May 21, 2013

“Minimally adequate” education suit back before SC Supreme Court

Most current high school seniors were not yet born when the case known as Abbeville School District v. State of South Carolina was first filed in 1993.

SC Supreme Court building in Columbia (File)

Carroll Campbell was still governor. The state legislature was controlled by Democrats. And tuition at the University of South Carolina was a little over $3,000 for in-state students (it is now nearly $10,500).

On Tuesday, attorneys representing rural school districts in South Carolina will appear before the state’s Supreme Court for the latest hearing in a case that has been ongoing since then. Abbeville focuses on the issue of whether or not state leaders are adequately funding education.

Districts argue that the state is not fulfilling its responsibilities to deliver a “minimally adequate” education, using language from a 1999 Supreme Court ruling. While 29 districts were involved in the original suit (including Abbeville County), the focus now is on Allendale, Dillon 4, Florence 4, Hampton 2, Jasper, Lee, Marion 7 and Orangeburg 3.

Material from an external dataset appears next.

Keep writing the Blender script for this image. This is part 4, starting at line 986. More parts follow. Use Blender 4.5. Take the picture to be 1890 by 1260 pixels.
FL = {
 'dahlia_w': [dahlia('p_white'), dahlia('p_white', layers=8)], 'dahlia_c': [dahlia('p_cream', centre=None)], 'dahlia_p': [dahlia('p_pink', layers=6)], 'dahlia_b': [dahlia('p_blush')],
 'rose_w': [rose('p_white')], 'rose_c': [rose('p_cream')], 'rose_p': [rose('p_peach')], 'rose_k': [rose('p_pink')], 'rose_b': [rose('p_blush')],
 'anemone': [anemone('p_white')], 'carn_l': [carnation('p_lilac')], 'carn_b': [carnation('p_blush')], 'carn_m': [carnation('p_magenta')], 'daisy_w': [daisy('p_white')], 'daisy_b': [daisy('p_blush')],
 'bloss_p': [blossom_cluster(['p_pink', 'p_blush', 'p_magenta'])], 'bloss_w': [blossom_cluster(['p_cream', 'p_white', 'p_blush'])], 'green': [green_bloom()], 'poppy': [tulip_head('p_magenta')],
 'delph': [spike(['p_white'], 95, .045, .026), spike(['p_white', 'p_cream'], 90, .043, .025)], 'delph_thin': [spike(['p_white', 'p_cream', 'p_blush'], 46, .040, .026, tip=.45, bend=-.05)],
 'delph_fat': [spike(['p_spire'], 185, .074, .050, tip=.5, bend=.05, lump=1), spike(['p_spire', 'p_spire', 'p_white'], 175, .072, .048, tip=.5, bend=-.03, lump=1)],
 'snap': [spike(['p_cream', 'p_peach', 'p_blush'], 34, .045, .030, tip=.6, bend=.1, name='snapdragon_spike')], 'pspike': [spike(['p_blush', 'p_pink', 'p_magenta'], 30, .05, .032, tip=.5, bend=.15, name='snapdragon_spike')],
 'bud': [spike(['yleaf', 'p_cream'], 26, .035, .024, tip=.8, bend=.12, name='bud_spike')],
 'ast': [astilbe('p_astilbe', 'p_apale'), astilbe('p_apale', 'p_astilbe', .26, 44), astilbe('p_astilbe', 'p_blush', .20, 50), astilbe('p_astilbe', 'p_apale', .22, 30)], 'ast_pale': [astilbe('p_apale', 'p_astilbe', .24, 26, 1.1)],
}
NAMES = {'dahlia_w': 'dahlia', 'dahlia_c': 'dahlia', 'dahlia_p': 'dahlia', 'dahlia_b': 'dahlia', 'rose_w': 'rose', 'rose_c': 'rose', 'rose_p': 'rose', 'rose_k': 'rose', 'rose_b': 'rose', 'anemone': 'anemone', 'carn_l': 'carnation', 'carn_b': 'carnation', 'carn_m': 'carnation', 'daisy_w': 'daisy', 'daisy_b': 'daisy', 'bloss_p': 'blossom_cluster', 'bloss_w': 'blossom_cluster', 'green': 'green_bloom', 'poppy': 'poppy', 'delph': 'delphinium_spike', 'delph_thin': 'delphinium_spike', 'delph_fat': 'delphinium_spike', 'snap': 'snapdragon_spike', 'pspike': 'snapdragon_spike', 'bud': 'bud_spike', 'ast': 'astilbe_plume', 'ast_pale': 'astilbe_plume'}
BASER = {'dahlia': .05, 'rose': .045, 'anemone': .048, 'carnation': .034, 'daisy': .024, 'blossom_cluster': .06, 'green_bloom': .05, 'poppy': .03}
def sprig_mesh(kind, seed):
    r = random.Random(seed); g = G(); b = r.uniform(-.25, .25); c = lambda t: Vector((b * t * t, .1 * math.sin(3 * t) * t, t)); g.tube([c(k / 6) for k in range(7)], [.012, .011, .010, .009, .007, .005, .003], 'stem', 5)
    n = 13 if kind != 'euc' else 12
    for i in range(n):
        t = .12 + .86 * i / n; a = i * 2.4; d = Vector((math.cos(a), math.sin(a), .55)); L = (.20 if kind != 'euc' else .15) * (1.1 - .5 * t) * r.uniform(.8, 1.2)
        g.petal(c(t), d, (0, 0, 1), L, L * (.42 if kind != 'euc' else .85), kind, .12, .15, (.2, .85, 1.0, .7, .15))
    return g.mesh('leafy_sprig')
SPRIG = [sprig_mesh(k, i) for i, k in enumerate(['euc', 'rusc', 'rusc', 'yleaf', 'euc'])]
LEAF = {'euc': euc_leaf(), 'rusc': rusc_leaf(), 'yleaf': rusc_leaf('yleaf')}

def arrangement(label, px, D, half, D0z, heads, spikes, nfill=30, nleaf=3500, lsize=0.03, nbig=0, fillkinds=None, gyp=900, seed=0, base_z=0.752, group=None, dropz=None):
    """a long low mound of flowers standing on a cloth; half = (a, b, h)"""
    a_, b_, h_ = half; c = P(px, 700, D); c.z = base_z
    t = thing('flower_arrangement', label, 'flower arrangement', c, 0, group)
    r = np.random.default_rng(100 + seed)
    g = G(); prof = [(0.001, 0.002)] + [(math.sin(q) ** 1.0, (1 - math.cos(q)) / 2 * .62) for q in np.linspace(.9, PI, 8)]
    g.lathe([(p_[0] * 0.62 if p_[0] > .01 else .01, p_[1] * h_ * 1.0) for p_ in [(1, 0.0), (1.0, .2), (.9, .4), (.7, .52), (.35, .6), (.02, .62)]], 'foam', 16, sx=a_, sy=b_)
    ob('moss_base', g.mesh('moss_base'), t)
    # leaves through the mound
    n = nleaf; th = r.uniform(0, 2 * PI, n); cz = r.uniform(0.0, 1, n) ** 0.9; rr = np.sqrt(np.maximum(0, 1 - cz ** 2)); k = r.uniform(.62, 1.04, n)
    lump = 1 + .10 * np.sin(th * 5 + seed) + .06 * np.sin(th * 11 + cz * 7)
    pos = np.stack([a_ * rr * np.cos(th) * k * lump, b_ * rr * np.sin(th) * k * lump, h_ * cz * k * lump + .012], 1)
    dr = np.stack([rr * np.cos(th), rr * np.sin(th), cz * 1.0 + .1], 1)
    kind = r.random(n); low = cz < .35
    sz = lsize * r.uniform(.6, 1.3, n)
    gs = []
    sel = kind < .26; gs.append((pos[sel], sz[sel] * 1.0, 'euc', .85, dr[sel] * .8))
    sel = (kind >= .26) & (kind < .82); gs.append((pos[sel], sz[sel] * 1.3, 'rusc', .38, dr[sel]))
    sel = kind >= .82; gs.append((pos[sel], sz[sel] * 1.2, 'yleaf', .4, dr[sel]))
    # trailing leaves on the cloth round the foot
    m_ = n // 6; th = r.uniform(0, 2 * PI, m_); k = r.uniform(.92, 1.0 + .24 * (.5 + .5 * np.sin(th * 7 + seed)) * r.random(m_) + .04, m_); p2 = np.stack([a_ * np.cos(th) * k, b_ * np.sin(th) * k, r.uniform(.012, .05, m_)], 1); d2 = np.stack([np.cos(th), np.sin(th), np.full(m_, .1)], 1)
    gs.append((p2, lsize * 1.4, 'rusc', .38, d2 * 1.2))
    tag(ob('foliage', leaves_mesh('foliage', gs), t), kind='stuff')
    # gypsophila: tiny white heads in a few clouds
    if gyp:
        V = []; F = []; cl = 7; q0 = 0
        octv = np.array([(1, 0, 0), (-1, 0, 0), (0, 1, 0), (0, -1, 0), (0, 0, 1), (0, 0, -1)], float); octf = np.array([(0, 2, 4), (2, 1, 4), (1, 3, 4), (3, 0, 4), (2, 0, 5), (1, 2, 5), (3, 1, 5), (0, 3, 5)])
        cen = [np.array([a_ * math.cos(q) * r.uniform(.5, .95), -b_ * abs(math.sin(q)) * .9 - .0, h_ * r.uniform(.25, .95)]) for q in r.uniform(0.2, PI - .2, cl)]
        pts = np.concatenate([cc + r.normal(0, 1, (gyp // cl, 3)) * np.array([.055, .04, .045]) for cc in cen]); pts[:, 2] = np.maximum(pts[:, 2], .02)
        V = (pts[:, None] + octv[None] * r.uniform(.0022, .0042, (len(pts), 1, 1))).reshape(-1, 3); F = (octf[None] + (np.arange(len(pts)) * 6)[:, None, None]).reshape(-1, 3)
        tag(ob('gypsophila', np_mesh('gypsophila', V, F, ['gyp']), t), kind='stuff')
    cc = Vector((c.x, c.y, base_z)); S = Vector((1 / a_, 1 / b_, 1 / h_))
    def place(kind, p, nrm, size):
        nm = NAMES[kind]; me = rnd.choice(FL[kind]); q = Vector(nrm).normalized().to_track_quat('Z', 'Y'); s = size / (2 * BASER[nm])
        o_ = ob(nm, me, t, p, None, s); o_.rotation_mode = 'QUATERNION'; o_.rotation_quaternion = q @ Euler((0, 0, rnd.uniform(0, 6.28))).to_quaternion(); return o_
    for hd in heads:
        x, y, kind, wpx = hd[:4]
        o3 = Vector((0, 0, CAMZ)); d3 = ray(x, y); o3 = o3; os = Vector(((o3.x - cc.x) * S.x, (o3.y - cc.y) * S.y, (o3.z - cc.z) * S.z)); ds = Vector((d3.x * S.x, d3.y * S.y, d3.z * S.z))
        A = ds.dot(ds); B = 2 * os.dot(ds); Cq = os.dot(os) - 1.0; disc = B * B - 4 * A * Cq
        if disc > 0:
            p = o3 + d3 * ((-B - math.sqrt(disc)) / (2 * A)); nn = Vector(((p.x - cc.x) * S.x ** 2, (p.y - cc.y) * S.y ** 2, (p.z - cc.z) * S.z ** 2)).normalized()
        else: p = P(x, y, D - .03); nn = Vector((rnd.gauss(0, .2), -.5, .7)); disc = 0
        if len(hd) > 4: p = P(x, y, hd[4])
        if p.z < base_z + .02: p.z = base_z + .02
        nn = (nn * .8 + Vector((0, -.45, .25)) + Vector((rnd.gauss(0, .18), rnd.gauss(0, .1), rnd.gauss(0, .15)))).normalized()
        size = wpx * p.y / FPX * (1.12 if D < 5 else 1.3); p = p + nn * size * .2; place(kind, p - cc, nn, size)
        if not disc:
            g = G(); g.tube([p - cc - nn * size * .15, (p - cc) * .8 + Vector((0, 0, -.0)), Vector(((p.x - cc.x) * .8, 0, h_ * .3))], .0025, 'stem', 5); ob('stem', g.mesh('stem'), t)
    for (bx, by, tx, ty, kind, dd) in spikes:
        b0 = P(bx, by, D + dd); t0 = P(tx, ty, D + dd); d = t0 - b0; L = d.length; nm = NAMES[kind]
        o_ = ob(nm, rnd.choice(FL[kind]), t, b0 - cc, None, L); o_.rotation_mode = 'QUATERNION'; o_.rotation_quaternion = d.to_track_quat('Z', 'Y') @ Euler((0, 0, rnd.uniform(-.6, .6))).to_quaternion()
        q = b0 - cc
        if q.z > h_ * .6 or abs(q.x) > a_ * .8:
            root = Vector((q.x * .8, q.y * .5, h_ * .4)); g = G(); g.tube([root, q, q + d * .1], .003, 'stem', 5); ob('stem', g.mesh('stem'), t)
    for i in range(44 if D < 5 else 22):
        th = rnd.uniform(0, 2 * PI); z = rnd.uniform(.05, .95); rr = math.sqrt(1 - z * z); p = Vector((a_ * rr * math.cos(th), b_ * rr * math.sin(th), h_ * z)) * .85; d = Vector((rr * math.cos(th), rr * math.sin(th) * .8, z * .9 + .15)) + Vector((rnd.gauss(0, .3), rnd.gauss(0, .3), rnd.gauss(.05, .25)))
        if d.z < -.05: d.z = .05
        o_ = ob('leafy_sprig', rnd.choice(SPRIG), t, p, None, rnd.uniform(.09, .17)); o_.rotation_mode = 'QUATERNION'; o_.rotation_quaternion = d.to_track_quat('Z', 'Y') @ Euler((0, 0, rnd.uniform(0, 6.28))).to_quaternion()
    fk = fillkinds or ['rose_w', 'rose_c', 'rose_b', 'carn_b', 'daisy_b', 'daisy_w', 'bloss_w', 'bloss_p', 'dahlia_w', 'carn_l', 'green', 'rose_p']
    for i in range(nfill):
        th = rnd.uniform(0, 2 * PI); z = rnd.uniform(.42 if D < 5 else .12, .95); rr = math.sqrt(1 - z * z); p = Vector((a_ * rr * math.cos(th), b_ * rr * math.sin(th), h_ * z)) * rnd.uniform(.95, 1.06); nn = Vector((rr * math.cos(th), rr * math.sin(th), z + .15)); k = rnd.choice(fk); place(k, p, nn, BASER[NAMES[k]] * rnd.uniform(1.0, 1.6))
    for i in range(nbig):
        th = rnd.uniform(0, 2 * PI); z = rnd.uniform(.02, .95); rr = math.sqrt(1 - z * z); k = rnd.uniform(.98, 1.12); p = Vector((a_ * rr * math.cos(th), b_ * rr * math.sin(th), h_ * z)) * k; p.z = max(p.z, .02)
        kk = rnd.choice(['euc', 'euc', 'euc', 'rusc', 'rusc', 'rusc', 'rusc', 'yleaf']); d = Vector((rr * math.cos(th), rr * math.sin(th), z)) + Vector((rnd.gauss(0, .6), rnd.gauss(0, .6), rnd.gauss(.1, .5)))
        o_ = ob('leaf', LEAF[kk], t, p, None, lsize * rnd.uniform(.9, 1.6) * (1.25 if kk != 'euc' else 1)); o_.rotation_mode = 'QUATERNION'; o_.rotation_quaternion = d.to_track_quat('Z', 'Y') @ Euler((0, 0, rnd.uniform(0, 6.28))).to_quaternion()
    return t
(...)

“I don’t think anybody expected the case to be around for almost 19 years,” said attorney Carl Epps, who has represented the districts since the original filing, ”We had hoped when we brought the case that the General Assembly would step up to the plate and fix the system. I don’t think they will do that without a court order”

However, legislative leaders insist they have addressed the funding needs of rural schools, pointing out that rural districts already receive more funding on a per-student basis than their urban counterparts. The biggest share in the 2011-2012 budget was McCormick County School District, which received $20,310 per pupil in state and federal funding. Most of the districts named in the lawsuit receive between $13,000 and $16,000 per pupil.

However, other lawmakers say the state’s four-decade-old funding formula is outdated and needs to be reformed. Epps points out that several of the districts named in the suit receive roughly the same amount on a per-student basis as the state’s wealthier districts. “The (rural) districts can’t raise the money to attract teachers, get instructional materials, and teach to the curriculum. They don’t have the tax base to do that.”

School districts also say that, since the recession began, the state has not maintained the funding levels required by law.

Attorneys in the Abbeville case spent the first ten years between 1993 and 2003 maneuvering through the courts to define what was “adequate” for South Carolina’s education system. In 2005, a state circuit judge finally ruled that the state was providing an adequate level, with the exception of preschool programs. The districts appealed to the state Supreme Court, which heard arguments in 2008, but never rendered a decision. In May, the justices told the two sides to argue the case again, but to address how funding has changed since the recession.

Each of the eight school districts named are along the I-95 Corridor— which is also known as the “Corridor of Shame” after a titular 2005 documentary which exposed serious problems in those schools.

Epps said he hopes a Supreme Court decision will settle the issue. “You have a large segment of children in South Carolina, particularly children from rural, poorer counties, who have never received the opportunity for an education.”